TASK TO CARRY OUT:
Reproduce the listing below verbatim.

(Entries with scene source code)
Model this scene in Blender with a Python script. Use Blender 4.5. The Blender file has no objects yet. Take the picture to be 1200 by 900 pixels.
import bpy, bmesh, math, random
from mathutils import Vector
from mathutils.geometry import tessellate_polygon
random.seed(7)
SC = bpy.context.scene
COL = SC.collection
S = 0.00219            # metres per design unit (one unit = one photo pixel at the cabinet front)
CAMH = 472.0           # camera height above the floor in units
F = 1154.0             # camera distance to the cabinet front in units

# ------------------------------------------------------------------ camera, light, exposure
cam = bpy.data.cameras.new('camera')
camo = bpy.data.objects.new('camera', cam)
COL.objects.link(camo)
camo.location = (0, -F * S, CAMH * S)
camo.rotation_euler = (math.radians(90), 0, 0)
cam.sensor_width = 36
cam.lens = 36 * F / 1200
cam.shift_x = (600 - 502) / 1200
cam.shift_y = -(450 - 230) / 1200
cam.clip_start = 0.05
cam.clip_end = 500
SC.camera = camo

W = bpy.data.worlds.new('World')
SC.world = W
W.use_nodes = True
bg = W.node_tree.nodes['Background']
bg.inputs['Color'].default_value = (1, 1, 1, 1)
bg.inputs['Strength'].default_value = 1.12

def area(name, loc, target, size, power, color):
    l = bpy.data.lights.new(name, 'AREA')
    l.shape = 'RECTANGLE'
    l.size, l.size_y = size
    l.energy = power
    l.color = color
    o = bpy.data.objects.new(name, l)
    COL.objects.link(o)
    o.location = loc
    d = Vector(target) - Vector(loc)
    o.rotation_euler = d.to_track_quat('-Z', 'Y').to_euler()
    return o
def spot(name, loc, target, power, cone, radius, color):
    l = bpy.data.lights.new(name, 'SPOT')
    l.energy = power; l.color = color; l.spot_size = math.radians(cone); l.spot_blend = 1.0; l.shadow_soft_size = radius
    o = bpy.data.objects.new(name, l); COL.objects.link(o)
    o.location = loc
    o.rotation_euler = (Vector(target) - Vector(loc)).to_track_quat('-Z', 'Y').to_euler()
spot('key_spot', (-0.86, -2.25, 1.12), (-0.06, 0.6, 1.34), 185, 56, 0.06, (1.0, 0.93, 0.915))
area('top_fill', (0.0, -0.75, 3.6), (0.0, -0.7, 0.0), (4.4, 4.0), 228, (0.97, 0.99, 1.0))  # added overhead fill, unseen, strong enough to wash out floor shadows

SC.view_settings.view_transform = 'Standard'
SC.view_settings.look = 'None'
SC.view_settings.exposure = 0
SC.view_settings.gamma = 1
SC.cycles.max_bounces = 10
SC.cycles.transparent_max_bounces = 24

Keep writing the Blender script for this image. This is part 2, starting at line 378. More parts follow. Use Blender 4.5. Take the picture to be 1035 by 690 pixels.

REPLY TO THE TASK:
Model this scene in Blender with a Python script. Use Blender 4.5. The Blender file has no objects yet. Take the picture to be 1200 by 900 pixels.
import bpy, bmesh, math, random
from mathutils import Vector
from mathutils.geometry import tessellate_polygon
random.seed(7)
SC = bpy.context.scene
COL = SC.collection
S = 0.00219            # metres per design unit (one unit = one photo pixel at the cabinet front)
CAMH = 472.0           # camera height above the floor in units
F = 1154.0             # camera distance to the cabinet front in units

# ------------------------------------------------------------------ camera, light, exposure
cam = bpy.data.cameras.new('camera')
camo = bpy.data.objects.new('camera', cam)
COL.objects.link(camo)
camo.location = (0, -F * S, CAMH * S)
camo.rotation_euler = (math.radians(90), 0, 0)
cam.sensor_width = 36
cam.lens = 36 * F / 1200
cam.shift_x = (600 - 502) / 1200
cam.shift_y = -(450 - 230) / 1200
cam.clip_start = 0.05
cam.clip_end = 500
SC.camera = camo

W = bpy.data.worlds.new('World')
SC.world = W
W.use_nodes = True
bg = W.node_tree.nodes['Background']
bg.inputs['Color'].default_value = (1, 1, 1, 1)
bg.inputs['Strength'].default_value = 1.12

def area(name, loc, target, size, power, color):
    l = bpy.data.lights.new(name, 'AREA')
    l.shape = 'RECTANGLE'
    l.size, l.size_y = size
    l.energy = power
    l.color = color
    o = bpy.data.objects.new(name, l)
    COL.objects.link(o)
    o.location = loc
    d = Vector(target) - Vector(loc)
    o.rotation_euler = d.to_track_quat('-Z', 'Y').to_euler()
    return o
def spot(name, loc, target, power, cone, radius, color):
    l = bpy.data.lights.new(name, 'SPOT')
    l.energy = power; l.color = color; l.spot_size = math.radians(cone); l.spot_blend = 1.0; l.shadow_soft_size = radius
    o = bpy.data.objects.new(name, l); COL.objects.link(o)
    o.location = loc
    o.rotation_euler = (Vector(target) - Vector(loc)).to_track_quat('-Z', 'Y').to_euler()
spot('key_spot', (-0.86, -2.25, 1.12), (-0.06, 0.6, 1.34), 185, 56, 0.06, (1.0, 0.93, 0.915))
area('top_fill', (0.0, -0.75, 3.6), (0.0, -0.7, 0.0), (4.4, 4.0), 228, (0.97, 0.99, 1.0))  # added overhead fill, unseen, strong enough to wash out floor shadows

SC.view_settings.view_transform = 'Standard'
SC.view_settings.look = 'None'
SC.view_settings.exposure = 0
SC.view_settings.gamma = 1
SC.cycles.max_bounces = 10
SC.cycles.transparent_max_bounces = 24

Keep writing the Blender script for this image. This is part 2, starting at line 378. More parts follow. Use Blender 4.5. Take the picture to be 1035 by 690 pixels.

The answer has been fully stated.